La importancia de llorar
También en contra de esa euforia eterna que emanan Instagram y compañía se muestra el psicólogo Jesús Matos (responsable del gabinete En Equilibrio Mental): «No es posible la alegría permanente, por eso yo prefiero hablar de bienestar. Lo que se debe pretender es ser capaz de gestionar las emociones. Es tan importante reír como la tristeza, la ansiedad, el enfado...». Es precisamente la necesidad de ocultar todo ello lo que lleva al camino de las máscaras que se suben a las redes, en las que nadie muestra su miedo a la derrota ni su pena. «Por ello, el objetivo es el bienestar», recuerda Matos. «Cada uno con sus metas y su vida satisfecha».

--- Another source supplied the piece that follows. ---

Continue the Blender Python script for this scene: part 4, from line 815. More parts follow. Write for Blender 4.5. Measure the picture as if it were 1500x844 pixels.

Objetivo que se pretende transmitir a esa sociedad que pide que te muestres vencedor, pero, también, y sobre todo, porque es el propio cuerpo el que lo pide: «El ser humano tiende, por naturaleza, a que su cerebro llegue al placer, y, por eso, se camina hacia lo que nos gusta», continúa el psicólogo: «El problema está cuando se imponen necesidades que no son nuestras, como sí lo sería el dormir y no tener un iPad o un iPhone». En palabras de Gomá, «el anhelo de satisfacer los deseos está hasta en los animales. El de estar a gusto con uno mismo es real. En cambio, resulta equivocado pensar que la felicidad no es una tendencia, sino un estado. De ahí nace el auge de los “selfies” en las redes, llenas de narcisismo, exhibicionismo y materialismo». Frente a ello quedaría la felicidad antigua (cuando ni se intuía aquello del postureo), no sentimental, sino por la satisfacción por la obra bien hecha.